Stored dataset items —

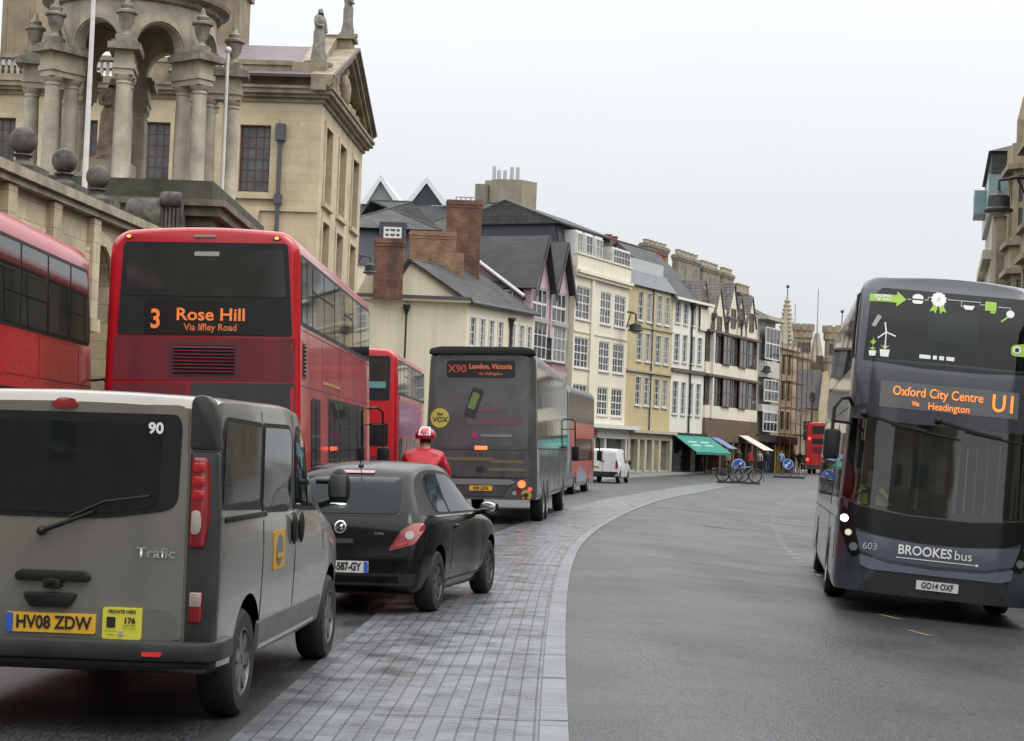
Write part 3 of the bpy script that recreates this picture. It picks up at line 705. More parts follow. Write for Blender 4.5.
ground_fit(van, -2.565, 10.3, R(4.1), 4.78, 1.7); van.scale = (1, 1, .98)

# ------------------------------------------------------------------ black hatchback
CBLK = M('black_car_paint', (.008, .0085, .010), .16, coat=.1, noise=.25, nscale=3, rvar=.06, spec=.2)
car = empty('hatchback', label='black three door hatchback with tail lamps, stopped on the wet setts behind the grey coach', cat='car')
st = [(0, .36, .60, .66, .62, .70, .60), (.03, .30, .66, .84, .68, .775, .66), (.10, .25, .80, .96, .74, .82, .68), (.22, .22, .90, 1.08, .77, .84, .66), (.42, .20, .935, 1.26, .79, .855, .60), (.66, .19, .94, 1.405, .80, .86, .57), (1.0, .18, .93, 1.455, .80, .86, .57), (1.5, .18, .915, 1.475, .79, .855, .58), (2.0, .18, .905, 1.44, .79, .855, .575),
      (2.4, .18, .895, 1.33, .80, .86, .57), (2.8, .19, .89, 1.13, .80, .86, .58), (3.08, .20, .865, .985, .80, .86, .60), (3.4, .21, .79, .885, .79, .85, .56), (3.7, .23, .66, .77, .74, .79, .5), (3.9, .28, .54, .63, .62, .66, .42), (3.98, .36, .46, .52, .46, .48, .34)]
cb = car_loft('body', CBLK, car, st, sub=5)
for yy in (.70, 3.21):
    for sd in ('right', 'left'):
        q = yy if sd == 'right' else -yy; cb.cut(sd, arch_poly(q, .345, .33) + [(q - .345, .12), (q + .345, .12)])
for yy in (.70, 3.21):
    for s in (-1, 1): wheel(car, s * .845, yy, .308, .195, M('car_wheel_trim', (.1, .1, .105), .35, metal=.7), side=s, spokes=7)
CGL = M('tinted_car_glass', (.010, .015, .018), .03, spec=.15, bump=.02, bscale=3)
cb.panel('rear', rpoly([(-.60, .965), (.60, .965), (.585, 1.12), (.52, 1.355), (-.52, 1.355), (-.585, 1.12)], [.1, .1, .05, .07, .07, .05]), BLACK, 'rear_window_frame', car, t=.004, cell=.08)
cb.panel('rear', rpoly([(-.57, .985), (.57, .985), (.56, 1.12), (.50, 1.335), (-.50, 1.335), (-.56, 1.12)], [.1, .1, .05, .06, .06, .05]), CGL, 'rear_window', car, t=.009, cell=.08)
cb.panel('rear', rr(-.19, 1.372, .19, 1.398, .01), REDP, 'high_brake_lamp', car, t=.012, cell=.1)
for s in (-1, 1):
    def ol(pts, r): return rpoly(pts if s > 0 else [(-a, b) for a, b in pts][::-1], r)
    tl = cb.panel('rear', ol([(.50, .635), (.76, .70), (.825, .84), (.80, .905), (.72, .90), (.62, .83)], [.03, .05, .06, .05, .06, .1]), REDP, 'tail_lamp', car, t=.014, cell=.05, skirt=.02)
    cb.panel('rear', oval(s * .705, .79, .04), CLEARL, 'lamp_lens', tl, t=.021, cell=.05, skirt=.004)
    cb.panel('rear', ol([(.55, .668), (.72, .712), (.70, .742), (.585, .70)], .015), M('bright_red_lens', (.55, .02, .025), .15, coat=.6), 'lens_cell', tl, t=.02, cell=.05, skirt=.004)
    sd = 'right' if s > 0 else 'left'
    def sp(pts, r=.05): return rpoly(pts if s > 0 else [(-a, b) for a, b in pts][::-1], r)
    cb.panel(sd, sp([(.24, .98), (.62, .965), (2.86, .94), (2.62, 1.08), (2.25, 1.30), (1.9, 1.385), (1.3, 1.415), (.9, 1.40), (.60, 1.33)], [.03, .1, .02, .1, .15, .2, .2, .15, .1]), BLACK, 'window_surround', car, t=.003, cell=.1)
    cb.panel(sd, sp([(.72, 1.0), (1.26, .98), (1.26, 1.375), (1.05, 1.375), (.88, 1.345), (.74, 1.22)], [.06, .02, .02, .1, .1, .1]), CGL, 'side_window', car, t=.008, cell=.12)
    cb.panel(sd, sp([(1.33, .98), (2.62, .965), (2.50, 1.09), (2.18, 1.275), (1.85, 1.355), (1.33, 1.375)], [.02, .03, .1, .15, .2, .02]), CGL, 'side_window', car, t=.008, cell=.12)
    seams(cb, sd, [(l if s > 0 else [(-a, b) for a, b in l]) for l in ([(1.29, .28), (1.27, .6), (1.29, .95)], [(2.74, .32), (2.76, .6), (2.70, .93)], [(1.29, .28), (2.74, .30)])], car, .007)
    ch = MB().box(*( (.79, .86) if s > 0 else (-.86, -.79)), .7, 2.7, .945, .962)
    cb.panel(sd, sp([(.62, .948), (2.7, .925), (2.7, .938), (.62, .963)], .003), CHROME, 'window_trim', car, t=.012, cell=.12)
    hb = MB().ball((s * .858, 1.45, .83), .05, 8, (.4, 1.6, .5)); hb.build('door_handle', CBLK, car, smooth=60)
    m_ = MB(); m_.ball((s * .975, 2.52, 1.0), .11, 10, (1.0, .6, .72)); m_.tube([(s * .80, 2.56, .94), (s * .92, 2.54, .955)], .03); mm = m_.build('door_mirror', CBLK, car, smooth=60)
    MB().ball((s * .975, 2.462, 1.0), .09, 10, (1, .12, .68)).build('mirror_glass', M('mirror_glass', (.5, .52, .53), .04, metal=1.), mm, smooth=60)
    cb.panel(sd, sp([(1.15, .19), (2.78, .19), (2.78, .30), (1.15, .30)], .03), CLAD, 'sill', car, t=.006, cell=.2)
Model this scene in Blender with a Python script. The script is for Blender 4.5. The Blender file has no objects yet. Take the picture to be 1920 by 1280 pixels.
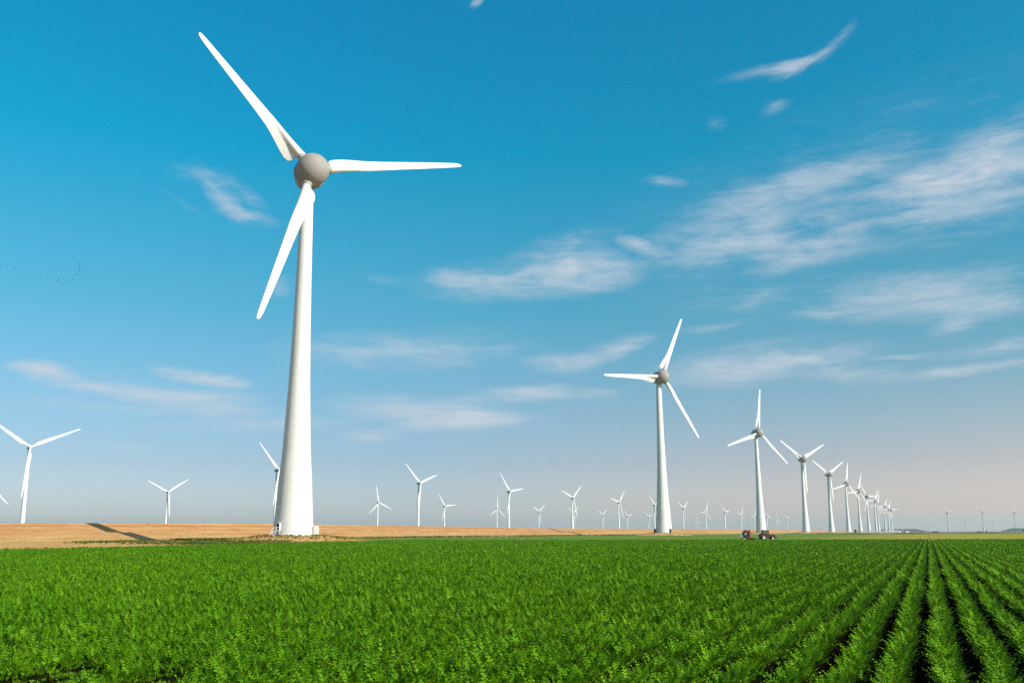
import bpy, bmesh, math, random
import numpy as np
from mathutils import Vector, Matrix

random.seed(11)
rng = np.random.default_rng(11)
R = math.radians
scene = bpy.context.scene
COL = scene.collection

# ------------------------------------------------------------------ helpers
TH = R(23.6)                       # direction of the crop rows, the dike and the turbine row
SU, CU = math.sin(TH), math.cos(TH)


def uv(u, v, z=0.0):
    """u along the crop rows, v to the left of them -> world"""
    return Vector((SU * u - CU * v, CU * u + SU * v, z))


def tag(o, label=None, cat=None, group=None, kind=None):
    if label: o['label'] = label
    if cat: o['category'] = cat
    if group: o['group'] = group
    if kind: o['kind'] = kind
    return o


def empty(name, loc, rz=0.0):
    o = bpy.data.objects.new(name, None)
    o.empty_display_size = 0.5
    COL.objects.link(o)
    o.location = loc
    o.rotation_euler = (0, 0, rz)
    return o


def link(name, mesh, parent=None, loc=(0, 0, 0), mat4=None):
    o = bpy.data.objects.new(name, mesh)
    COL.objects.link(o)
    if parent: o.parent = parent
    if mat4 is not None:
        o.matrix_local = mat4
    else:
        o.location = loc
    return o


class MB:
    """collects shapes for ONE mesh"""
    def __init__(self):
        self.v = []; self.f = []; self.m = []; self.s = []

    def add(self, vs, fs, mi=0, smooth=False):
        b = len(self.v)
        self.v += [tuple(p) for p in vs]
        for f in fs:
            self.f.append([b + i for i in f]); self.m.append(mi); self.s.append(smooth)

    def box(self, c, s, rz=0.0, mi=0, taper=1.0):
        cx, cy, cz = c; hx, hy, hz = s[0] / 2, s[1] / 2, s[2] / 2
        vs = []
        for dz, t in ((-hz, 1.0), (hz, taper)):
            for dx, dy in ((-hx, -hy), (hx, -hy), (hx, hy), (-hx, hy)):
                x, y = dx * t, dy * t
                vs.append((cx + x * math.cos(rz) - y * math.sin(rz), cy + x * math.sin(rz) + y * math.cos(rz), cz + dz))
        self.add(vs, [(3, 2, 1, 0), (4, 5, 6, 7), (0, 1, 5, 4), (1, 2, 6, 5), (2, 3, 7, 6), (3, 0, 4, 7)], mi)

    def tube(self, p0, p1, r0, r1=None, n=10, mi=0, caps=True, smooth=True):
        r1 = r0 if r1 is None else r1
        p0, p1 = Vector(p0), Vector(p1)
        d = (p1 - p0).normalized()
        a = d.cross(Vector((0, 0, 1)) if abs(d.z) < .9 else Vector((1, 0, 0))).normalized(); b = d.cross(a)
        vs = []
        for p, r in ((p0, r0), (p1, r1)):
            for i in range(n):
                t = 2 * math.pi * i / n
                vs.append(p + a * (r * math.cos(t)) + b * (r * math.sin(t)))
        self.add(vs, [(i, i + n, (i + 1) % n + n, (i + 1) % n) for i in range(n)], mi, smooth)
        if caps:
            self.add(vs[:n], [tuple(range(n))], mi); self.add(vs[n:], [tuple(reversed(range(n)))], mi)

    def lathe(self, prof, axis=(0, 0, 1), org=(0, 0, 0), n=32, mi=0, smooth=True):
        """prof = [(radius, along-axis)]"""
        d = Vector(axis).normalized(); o = Vector(org)
        a = d.cross(Vector((0, 0, 1)) if abs(d.z) < .9 else Vector((1, 0, 0))).normalized(); b = d.cross(a)
        vs = []
        for r, h in prof:
            for i in range(n):
                t = 2 * math.pi * i / n
                vs.append(o + d * h + a * (r * math.cos(t)) + b * (r * math.sin(t)))
        fs = []
        for k in range(len(prof) - 1):
            for i in range(n):
                j = (i + 1) % n
                fs.append((k * n + i, k * n + j, (k + 1) * n + j, (k + 1) * n + i))
        self.add(vs, fs, mi, smooth)

    def mesh(self, name, mats):
        me = bpy.data.meshes.new(name)
        me.from_pydata(self.v, [], self.f)
        for m in (mats if isinstance(mats, (list, tuple)) else [mats]):
            me.materials.append(m)
        me.polygons.foreach_set('material_index', self.m)
        me.polygons.foreach_set('use_smooth', self.s)
        bm = bmesh.new(); bm.from_mesh(me)
        bmesh.ops.remove_doubles(bm, verts=bm.verts, dist=1e-5)
        bmesh.ops.recalc_face_normals(bm, faces=bm.faces)
        bm.to_mesh(me); bm.free()
        me.update()
        return me

    def build(self, name, mats, parent=None, loc=(0, 0, 0)):
        return link(name, self.mesh(name, mats), parent, loc)


# ------------------------------------------------------------------ materials
def mat(name):
    m = bpy.data.materials.new(name); m.use_nodes = True
    nt = m.node_tree; nt.nodes.clear()
    out = nt.nodes.new('ShaderNodeOutputMaterial')
    p = nt.nodes.new('ShaderNodeBsdfPrincipled')
    nt.links.new(p.outputs[0], out.inputs['Surface'])
    return m, nt, p, out


def N(nt, t, **kw):
    n = nt.nodes.new(t)
    for k, v in kw.items():
        setattr(n, k, v)
    return n


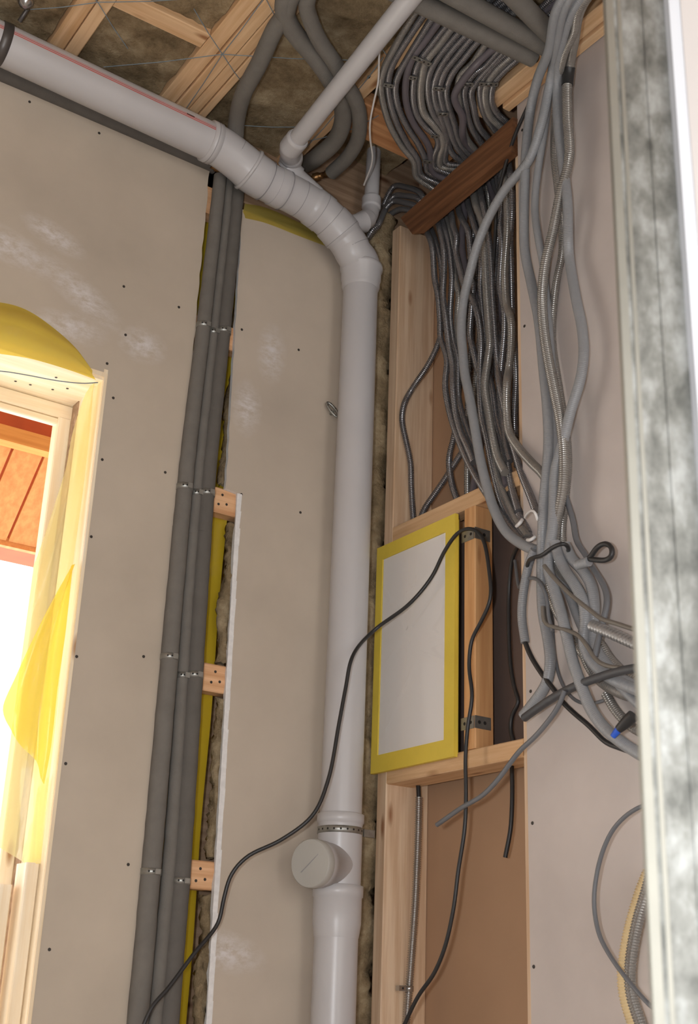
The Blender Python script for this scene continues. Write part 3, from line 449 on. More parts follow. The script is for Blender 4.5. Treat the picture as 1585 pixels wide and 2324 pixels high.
def ordinal(i):
    w_ = ['first', 'second', 'third', 'fourth', 'fifth', 'sixth', 'seventh', 'eighth', 'ninth', 'tenth', 'eleventh', 'twelfth', 'thirteenth', 'fourteenth', 'fifteenth', 'sixteenth', 'seventeenth']
    return w_[i]

# ------------------------------------------------------------------ setting: floor, ceiling
tag(MB().box((-4.2, -5, -.1), (.3, .35, 0)).build('floor', M['concrete']), 'grey screed floor below the picture', None, None, 'structure')
ceil = tag(MB().box((-4.2, -5, 4.22), (.3, .35, 4.3)).build('ceiling', M['rimx']), 'open timber ceiling with mineral wool between joists', None, None, 'structure')
JZ = 3.97
for x0, x1 in ((-1.215, -1.172), (-1.169, -1.13), (-.862, -.815), (-.812, -.772), (-.769, -.738), (-.735, -.712), (-.42, -.378), (-1.75, -1.66), (-2.3, -2.21), (-2.9, -2.81), (-3.5, -3.41)):
    dz = random.uniform(-.004, .004)
    MB().rbox((x0, -4.9, JZ+dz), (x1, .012, 4.2)).build('joist', M['woody'], ceil)
MB().rbox((-1.128, -.372, JZ+.004), (-.864, -.31, 4.08)).build('noggin', M['woodx'], ceil)
MB().rbox((-.376, -.4, JZ-.002), (.0, -.262, 4.02)).build('plank', M['orangex'], ceil)
MB().rbox((-.095, -1.5, 3.962), (-.045, -.56, 4.03)).build('edge_batten', M['woody'], ceil)
MB().rbox((-.043, -1.5, 3.95), (-.016, -.64, 4.03)).build('edge_batten', M['woody'], ceil)
def wool_sheet(x0, x1, y0, y1, z, amp, step=.02):
    nx = int((x1-x0)/step)+1; ny = int((y1-y0)/step)+1; v = []; f = []
    ph = [(random.uniform(10, 70), random.uniform(10, 70), random.uniform(0, 6)) for _ in range(7)]
    for j in range(ny+1):
        for i in range(nx+1):
            x = x0+(x1-x0)*i/nx; y = y0+(y1-y0)*j/ny
            h = sum(math.sin(a*x+b*y+c) for a, b, c in ph)/7*amp+random.uniform(-.3, .3)*amp
            v.append((x, y, z+h))
    for j in range(ny):
        for i in range(nx): q = j*(nx+1)+i; f.append((q, q+nx+1, q+nx+2, q+1))
    return MB().add(v, f, 0, True)
for x0, x1, y0, z in ((-1.66, -1.217, -2.2, 3.994), (-1.129, -.864, -2.2, 3.994), (-.711, -.421, -2.2, 4.004), (-.377, .0, -2.2, 4.12)):
    tag(wool_sheet(x0, x1, y0, .02, z, .011).build('mineral_wool', M['wool'], ceil), 'brown mineral wool pressed between the joists', None, None, 'stuff')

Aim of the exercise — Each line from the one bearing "The Blender Python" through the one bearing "return w_[i]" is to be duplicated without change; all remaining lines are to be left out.

The completed task —
The Blender Python script for this scene continues. Write part 3, from line 449 on. More parts follow. The script is for Blender 4.5. Treat the picture as 1585 pixels wide and 2324 pixels high.
def ordinal(i):
    w_ = ['first', 'second', 'third', 'fourth', 'fifth', 'sixth', 'seventh', 'eighth', 'ninth', 'tenth', 'eleventh', 'twelfth', 'thirteenth', 'fourteenth', 'fifteenth', 'sixteenth', 'seventeenth']
    return w_[i]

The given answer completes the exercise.